The CEO owns 28.7% of the company while other insiders own an insignificant amount of shares. There has been no buying or selling by insiders, something that’s in my mind always a bit worrying. Because if the company is really cheap you would expect that the people that have the most inside business knowledge to be the first to buy. The company does employ a stock option plan (in general not a big fan of this, I don’t like to get diluted, and as visible in the spreadsheet above the share count is on the rise). The bonus that the CEO gets when pre-tax income exceeds $250,000 is in my mind a more sensible incentive. As a percentage of revenues the company spends a relative high amount on CEO pay, and while I would prefer to see something else, I think it’s also almost unavoidable with a company this size.


As is the case with most, if not all, companies on this blog Solitron Devices is not the greatest business in the world. But adjusting for the cash balance the business is basically free, and since there is no sign of value destruction at the company it has at least to be worth something. While the history farther back in the past is ugly, the remaining liabilities and risks related to the bankruptcy and the environmental damages are small and not a big reason to discount the business value.

There is also a catalyst on the horizon since the company should manage to fulfill it’s obligations towards the USEPA in 2013, making it possible to do something productive with the cash on the balance sheet.

On a scale from 1 to 10 I give the stock an 8: Solitron’s future is uncertain, but at current prices the company is trading as if it’s worthless and there is even a potential catalyst.


Author is long SODI.OB

More reading

Oddball Stocks has an excellent three part (part onetwothree) series on Solitron written nine months ago when the company was trading at a slightly higher price with less cash on the balance sheet.

7 thoughts on “Solitron Devices (SODI.OB)


    Nice writeup. Have you made a comparison to MPAD when you evaluated this stock? One of the questions I still have is: are they allowed to buy back stock / do a tender offer under the current agreement with the EPA? If so, are there any practical reasons why they don’t do it? Maybe they are hoarding the cash for an acquisition or expect to have major expenditures in the coming years. Either that or they are just very conservative. Their annual report should come out soon.

    A sidenote: all your portfolio stuff is rated are between 8 and 9. That makes sense, but it also makes your portfolio ratings kind of useless 🙂 Do you base your position size on these ratings? Do these numbers mean that your expected ROI is the same for these positions?

    Maybe it would be interesting to spend a (few) post(s) on your broad investing strategy, i.e. position sizing, currency risk, broker choice, averaging up / down, long / short positions, expected holding time, portfolio turnover, expected returns etc.

    1. Alpha Vulture

      I haven’t made a direct comparison, but I know that MPAD is also a pretty cheap and small company in the same sector. It’s not as cash rich per share as Solitron, but certainly interesting.

      About share buybacks: afaik that’s also not allowed under the agreement with the USEPA. Remember reading something along those lines somewhere.

      And yes, I also realized that the ratingsystem has a bit of a weak point since I never buy stuff that I would give a low rating, so all my ratings end up in the high range. Suggestions for a better alternative?

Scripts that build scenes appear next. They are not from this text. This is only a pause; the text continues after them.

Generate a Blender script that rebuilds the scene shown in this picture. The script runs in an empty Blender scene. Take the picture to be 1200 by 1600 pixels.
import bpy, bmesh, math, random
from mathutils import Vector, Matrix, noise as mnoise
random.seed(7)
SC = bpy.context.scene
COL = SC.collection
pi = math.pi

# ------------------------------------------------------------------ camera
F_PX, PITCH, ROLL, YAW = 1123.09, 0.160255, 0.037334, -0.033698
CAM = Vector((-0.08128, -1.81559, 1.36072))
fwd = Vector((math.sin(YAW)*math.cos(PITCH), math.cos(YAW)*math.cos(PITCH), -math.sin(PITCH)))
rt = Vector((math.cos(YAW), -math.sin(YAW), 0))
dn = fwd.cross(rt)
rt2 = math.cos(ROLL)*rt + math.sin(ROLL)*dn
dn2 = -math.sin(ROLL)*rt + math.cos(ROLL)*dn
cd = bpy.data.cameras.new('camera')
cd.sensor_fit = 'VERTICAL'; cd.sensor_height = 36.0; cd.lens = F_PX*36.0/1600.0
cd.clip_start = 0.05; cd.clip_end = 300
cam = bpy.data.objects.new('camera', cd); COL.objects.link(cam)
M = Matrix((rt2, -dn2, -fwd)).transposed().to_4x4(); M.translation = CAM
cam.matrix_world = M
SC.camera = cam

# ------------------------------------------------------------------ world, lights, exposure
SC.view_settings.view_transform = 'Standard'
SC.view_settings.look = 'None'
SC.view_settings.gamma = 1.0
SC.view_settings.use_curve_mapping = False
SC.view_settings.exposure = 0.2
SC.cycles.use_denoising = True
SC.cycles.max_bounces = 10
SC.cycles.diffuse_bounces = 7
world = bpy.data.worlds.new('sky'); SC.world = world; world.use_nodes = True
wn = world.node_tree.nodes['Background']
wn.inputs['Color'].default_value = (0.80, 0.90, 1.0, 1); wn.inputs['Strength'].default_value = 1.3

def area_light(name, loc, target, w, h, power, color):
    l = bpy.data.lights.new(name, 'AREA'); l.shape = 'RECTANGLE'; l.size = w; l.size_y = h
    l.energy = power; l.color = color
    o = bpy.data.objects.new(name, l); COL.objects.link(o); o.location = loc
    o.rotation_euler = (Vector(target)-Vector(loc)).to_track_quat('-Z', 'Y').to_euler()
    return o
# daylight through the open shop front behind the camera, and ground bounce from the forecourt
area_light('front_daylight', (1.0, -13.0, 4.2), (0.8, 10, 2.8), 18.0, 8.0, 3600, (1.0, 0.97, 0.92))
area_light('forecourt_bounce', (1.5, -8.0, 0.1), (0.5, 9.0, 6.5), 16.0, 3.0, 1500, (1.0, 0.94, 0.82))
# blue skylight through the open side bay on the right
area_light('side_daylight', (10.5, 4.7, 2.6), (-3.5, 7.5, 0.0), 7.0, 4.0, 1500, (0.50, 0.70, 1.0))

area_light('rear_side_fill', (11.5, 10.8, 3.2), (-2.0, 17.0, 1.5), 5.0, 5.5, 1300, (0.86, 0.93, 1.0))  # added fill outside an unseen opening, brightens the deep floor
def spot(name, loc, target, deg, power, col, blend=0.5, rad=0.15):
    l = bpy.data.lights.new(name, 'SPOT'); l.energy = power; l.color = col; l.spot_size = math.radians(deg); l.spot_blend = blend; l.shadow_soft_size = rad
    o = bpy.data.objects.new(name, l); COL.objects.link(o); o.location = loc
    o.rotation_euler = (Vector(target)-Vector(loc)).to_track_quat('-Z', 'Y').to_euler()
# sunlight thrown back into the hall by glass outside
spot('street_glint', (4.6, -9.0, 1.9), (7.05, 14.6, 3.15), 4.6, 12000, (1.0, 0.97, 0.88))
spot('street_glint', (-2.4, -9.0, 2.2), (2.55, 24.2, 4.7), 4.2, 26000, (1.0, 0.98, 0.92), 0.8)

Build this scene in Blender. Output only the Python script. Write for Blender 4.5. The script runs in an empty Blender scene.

      And yes, I do use the ratings for my position size, altough it’s not the only factor. A 50/50 coinflip that would be a zero, or a tripple would be a great opportunity. But would never bet it all if you have that downside.

      And maybe I will write some posts about my investing strategy, should be some good content 🙂

      1. kroeliewoelie

        For your ratings it may be nice to see a rating (distribution) for all companies that you have considered as an investment. I assume there are also quite a lot that you have considered, but have chosen not to invest in. I would expect numbers lower than 8 for those companies.

        1. Alpha Vulture

          That’s certainly a decent idea. Maybe throw in some performance tracking of all the companies, and it should be possible to figure out if and how my ratings would correlate to performance.

  2. restirw

    Great idea. You could make synthethic CDO’s of baskets of shares with a bad Alpha Vulture rating, rerate them and sell them to the public! Easy money!

  3. dachent

    This is a very interesting company. Thank you for the write up.

    There are three operating issues I cannot make sense of and I was hoping you could help me shed light:
    1. SODI has a cost of revenue of 71%. Why is it so high? Freescale is at 59% and Intel is at 37%.
    2. The 10-K states: “The Company manufactures approximately 20% of the hybrid packages it uses and purchases the balance from suppliers.” What drives this decision? Is this a capacity constraint?
    3. The company lists a shortage of 3 in wafers as a risk. What prevents them from switching to a more commonly available size? “A shortage of three-inch silicon wafers could result in lost revenues due to an inability to build our products. Some of our products contain components manufactured in-house from three-inch silicon wafers. The worldwide supply of three-inch silicon wafers is dwindling. We currently have enough wafers in inventory and on order to meet our manufacturing needs for three years. Should a shortage of three-inch silicon wafers occur, or if we are not able to obtain three-inch silicon wafers at an economically suitable cost, we may not be able to switch our manufacturing capabilities to another size wafer in time to meet our customer’s needs, leading to lost revenues.”

  4. Alpha Vulture Post author

    Can’t answer all your questions, but I’ll try:

    1. My guess : think this this is related to the scale of the company. Probably some economics at scale at work that make Freescale and Intel perform better.
    2. No idea.
    3. My guess: probably the result of historical decisions, and switching to a different size is expensive since it would probably require new equipment.